Our Right to Know: Daniel Dunn
A fight for transparency after police in a Connecticut town destroy public records.
By Sydney Sims
Doesn’t it seem a little strange to have a police oversight commission hosting public meetings behind closed doors in the police department they are expected to oversee?
Daniel Dunn thought so … even as a sitting member of said commission.
The goal of the Hamden (Connecticut) Police Commission, which Dunn – was appointed to by the local mayor, is to provide the citizens with the opportunity to oversee and hold the local police department to account. Dunn- always had an interest in the power of local government and its direct material effects.
After all, he had already been putting in freedom of information requests to various town government agencies for – things like financial data and employee salaries.
“More recently, I became interested in police accountability and what the police are even doing locally so as a citizen, I was making FOIA requests in my town just for various things,” Dunn said.
As a commissioner, Dunn says it was a natural progression for him to continue that work to get a grasp on the current state of affairs including complaints he was hearing from citizens about the commission’s lack of insight.
“It says in the town charter that the police commission shall hear civilian complaints, and historically, they hadn’t done that,” he said. “What is happening in our community regarding policing, what are these complaints? So, I made a request for all those records for a five-year period.”
He didn’t receive a law-abiding response. Instead, Dunn says the department sworn to uphold the law chose to break it.
“When I did that, the police destroyed them,” he said. “Or at least the physical copies of them. I learned by accident, through the town attorney, that the police had requested those records to be destroyed while my FOIA request was pending and the mayor signed off on it.”
Dunn says once he realized that the department and city had gone to extreme lengths to conceal records that potentially showed abuse of power within the department, in 2022 he filed a complaint with the Connecticut FOI Commission.
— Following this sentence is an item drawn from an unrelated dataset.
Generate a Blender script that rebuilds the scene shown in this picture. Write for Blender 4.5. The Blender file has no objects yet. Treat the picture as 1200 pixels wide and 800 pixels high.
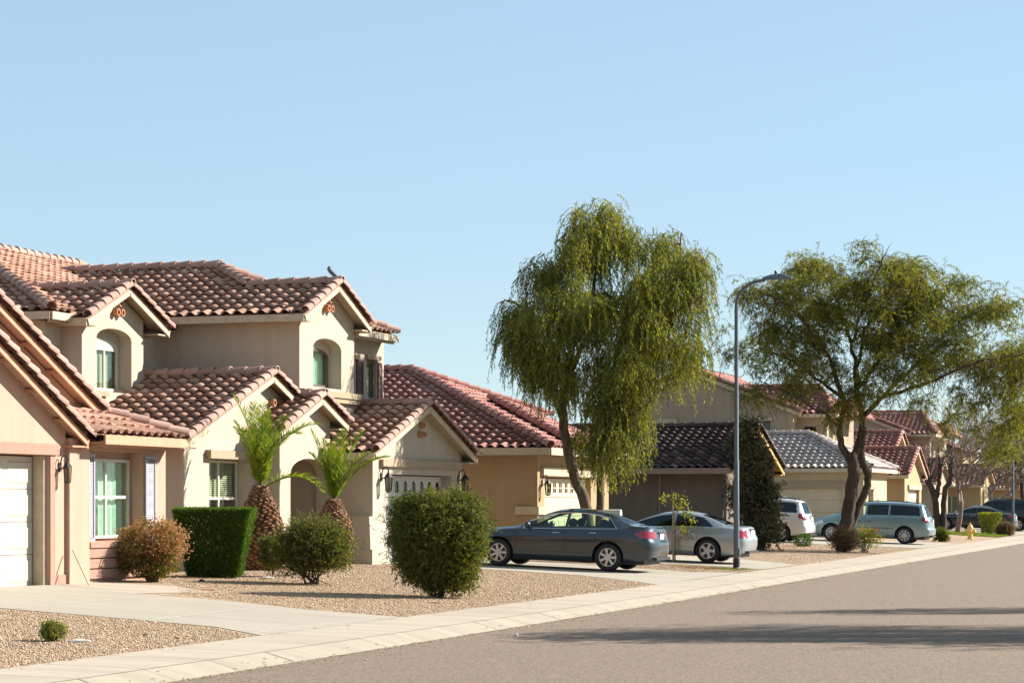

He also hired an attorney to oversee the lawsuit.
“We took it to the FOI Commission, and the town ended up settling and admitted to a technical violation, “he said.
The smoking gun – the initial list of complaints Dunn says they used to stall his requests showed a mismatch of the records he actually received, proving that some of the records had been destroyed.
“It showed a mismatch…well, you said you had these and now you destroyed them,” he said. “Where is the ID of this complaint, right? They couldn’t match up on the one.”
Despite the settlement in 2024, which Dunn says resulted in a “victory without a victor”, the town admitted fault but paid no fines. The records still haven’t been recovered either.
“The Commission ruled in our favor to force the town to release a couple of records, but we settled where the town would basically admit fault,” he said. “But there was no accountability. The records were destroyed, and no one was held accountable.”
Dunn’s next steps have been focused on creating a public database where the information he received will live in perpetuity. The incident also inspired him to attend law school at Quinnipiac University.
Dunn says he still has an epiphany for fostering access between average citizens and the government, a right he says many don’t realize is extremely important for their day-to-day lives.
“A lot of people interact with their government all the time without knowing it,” he said.
“A lot of people interact with their government without their consent. And knowing what the government is doing is extremely important because we’re all paying for that.”
The New England First Amendment Coalition awarded Dunn with the 2024 Antonia Orfield Citizenship Award.